Quand on fait réaliser un calcul par une machine, aussi complexe soit-il, la plupart du temps, ce qui est garanti, c’est l’assurance du résultat, sa stabilité, sa performance. C’est le principe d’une calculatrice ou d’un logiciel : on a au bout le résultat et les fonctions prévues. Dans un système de calcul comme les impôts, on prend des données et des règles de calcul – qui peuvent être perfectibles, certes – et on obtient des résultats sans ambiguïtés, pour autant que les données et les règles de calcul n’en comportent pas – ce qui n’est déjà pas si évident à réussir ! Dans un jeu vidéo, les personnages non joueurs suivent des scripts dont ils ne peuvent pas sortir, ce qui limite certes considérablement l’interaction, mais la borne et rend le jeu possible. Le monde de l’informatique est longtemps resté celui de la maîtrise de bout en bout des processus.

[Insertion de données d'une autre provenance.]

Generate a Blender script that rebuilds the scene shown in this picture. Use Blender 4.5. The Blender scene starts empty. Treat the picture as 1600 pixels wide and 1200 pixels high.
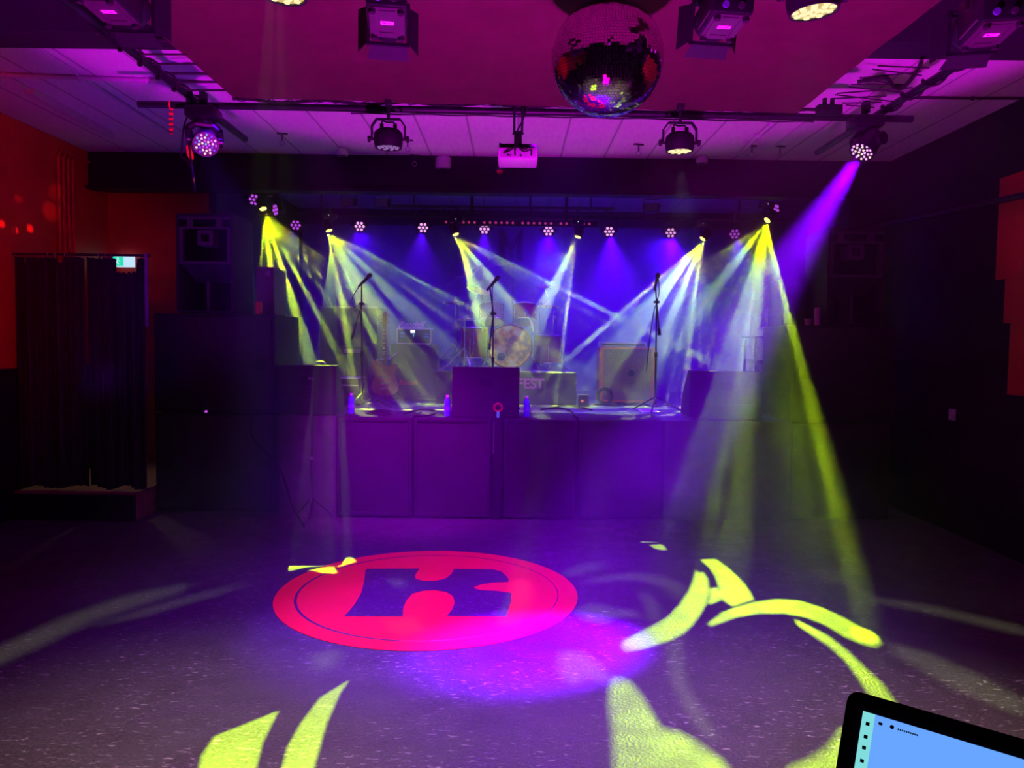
import bpy, bmesh, math, random
from mathutils import Vector, Matrix, Euler
from math import pi, sin, cos, tan, atan2, sqrt, radians

SC = bpy.context.scene
COL = SC.collection
V = Vector

# ------------------------------------------------------------------ camera
FPX = 1200.0                       # focal length in pixels of the 1600x1200 frame
CAMZ = 1.65
PITCH, ROLL = radians(3.1), radians(0.72)
CROT = Matrix.Rotation(pi / 2 - PITCH, 3, 'X') @ Matrix.Rotation(ROLL, 3, 'Z')
cam_data = bpy.data.cameras.new('camera')
cam_data.sensor_fit = 'HORIZONTAL'
cam_data.sensor_width = 36.0
cam_data.lens = 36.0 * FPX / 1600.0
cam_data.clip_start = 0.02
cam_data.clip_end = 100
cam = bpy.data.objects.new('camera', cam_data)
COL.objects.link(cam)
cam.matrix_world = Matrix.Translation((0, 0, CAMZ)) @ CROT.to_4x4()
SC.camera = cam


def ray(px, py):
    return CROT @ V(((px - 800) / FPX, (600 - py) / FPX, -1.0))


def P(px, py, Y):                  # the point of the plane y = Y seen at a pixel
    d = ray(px, py)
    return V((0, 0, CAMZ)) + d * (Y / d.y)


def PZ(px, py, Z=0.0):             # the point of the level z = Z
    d = ray(px, py)
    return V((0, 0, CAMZ)) + d * ((Z - CAMZ) / d.z)


def PX(px, py, X):                 # the point of the plane x = X
    d = ray(px, py)
    return V((0, 0, CAMZ)) + d * (X / d.x)


# ------------------------------------------------------------------ view, world
SC.view_settings.view_transform = 'Standard'
SC.view_settings.look = 'None'
SC.view_settings.gamma = 1.0
SC.view_settings.use_curve_mapping = False
SC.view_settings.exposure = 0.0
world = bpy.data.worlds.new('World')
SC.world = world
world.use_nodes = True
world.node_tree.nodes['Background'].inputs[0].default_value = (0, 0, 0, 1)
world.node_tree.nodes['Background'].inputs[1].default_value = 0
SC.cycles.volume_bounces = 0
SC.cycles.max_bounces = 6
SC.cycles.use_denoising = True
SC.cycles.use_adaptive_sampling = False
SC.cycles.sample_clamp_indirect = 4.0


# ------------------------------------------------------------------ lights
def spot(name, loc, target, color, power, angle, blend=0.3, radius=0.03, rays=None, fill=0.0):
    ld = bpy.data.lights.new(name, 'SPOT')
    ld.energy = power
    ld.color = color
    ld.spot_size = radians(angle)
    ld.spot_blend = blend
    ld.shadow_soft_size = radius
    o = bpy.data.objects.new(name, ld)
    COL.objects.link(o)
    loc, target = V(loc), V(target)
    q = (target - loc).to_track_quat('-Z', 'Y')
    o.matrix_world = Matrix.Translation(loc) @ q.to_matrix().to_4x4()
    if rays:
        inv = q.to_matrix().transposed()
        ld.use_nodes = True
        nt = ld.node_tree
        em = nt.nodes['Emission']
        tc = nt.nodes.new('ShaderNodeTexCoord')
        acc = None
        for (tgt, wid, amp) in rays:
            d = (inv @ (V(tgt) - loc)).normalized()
            dt = nt.nodes.new('ShaderNodeVectorMath'); dt.operation = 'DOT_PRODUCT'
            nt.links.new(tc.outputs['Normal'], dt.inputs[0])
            dt.inputs[1].default_value = d
            mr = nt.nodes.new('ShaderNodeMapRange'); mr.interpolation_type = 'SMOOTHSTEP'
            mr.inputs['From Min'].default_value = cos(wid)
            mr.inputs['From Max'].default_value = cos(wid * 0.35)
            mr.inputs['To Max'].default_value = amp
            nt.links.new(dt.outputs['Value'], mr.inputs['Value'])
            if acc is None:
                ad = nt.nodes.new('ShaderNodeMath'); ad.operation = 'ADD'
                ad.inputs[1].default_value = fill
                nt.links.new(mr.outputs[0], ad.inputs[0])
            else:
                ad = nt.nodes.new('ShaderNodeMath'); ad.operation = 'ADD'
                nt.links.new(mr.outputs[0], ad.inputs[0])
                nt.links.new(acc, ad.inputs[1])
            acc = ad.outputs[0]
        nt.links.new(acc, em.inputs['Strength'])
    return o


VIOLET = (0.085, 0.0, 1.0)
BEAMY = (0.60, 1.0, 0.0)


def gobo_spot(name, loc, polys, color, power, blur, parent_things, dist=0.03, level=0.002):
    """A lamp shining through a metal gobo plate whose holes are the given floor outlines (pixels)."""
    loc = V(loc)
    pts = [[PZ(x, y, level) for x, y in pl] for pl in polys]
    allp = [(p - loc).normalized() for pl in pts for p in pl]
    axis = sum(allp, V()).normalized()
    q = axis.to_track_quat('-Z', 'Y')
    inv = q.to_matrix().transposed()
    far = max(axis.angle(a) for a in allp)
    ang = far + radians(2)
    ld = bpy.data.lights.new(name, 'SPOT')
    ld.energy, ld.color, ld.spot_size, ld.spot_blend = power, color, 2 * ang, 0.05
    ld.shadow_soft_size = blur
    o = bpy.data.objects.new(name, ld)
    COL.objects.link(o)
    o.matrix_world = Matrix.Translation(loc) @ q.to_matrix().to_4x4()
    parent_things.append((loc, q, inv, pts, ang, dist))
    return o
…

Les choses ont changé avec les systèmes d’IA. Avec certaines fonctionnalités, nous avons pris l’habitude d’un taux de performance. Pour la reconnaissance d’objets par exemple, le résultat n’est pas automatique comme avec les calculatrices. Le niveau de fiabilité n’est pas optimal, mais nous sommes capables de composer avec le fait que les machines soient capables de reconnaître tels types d’objets à 95 ou 98%. Ce n’est pas une performance absolue, mais elle permet malgré tout d’optimiser un processus en connaissant par avance son taux d’erreur, de l’accepter ou le refuser. Et donc de décider en fonction. On peut créer une chaîne de tri d’objets en sachant que ce tri va fonctionner à 95% et accepter ou pas la déperdition qui en résulte.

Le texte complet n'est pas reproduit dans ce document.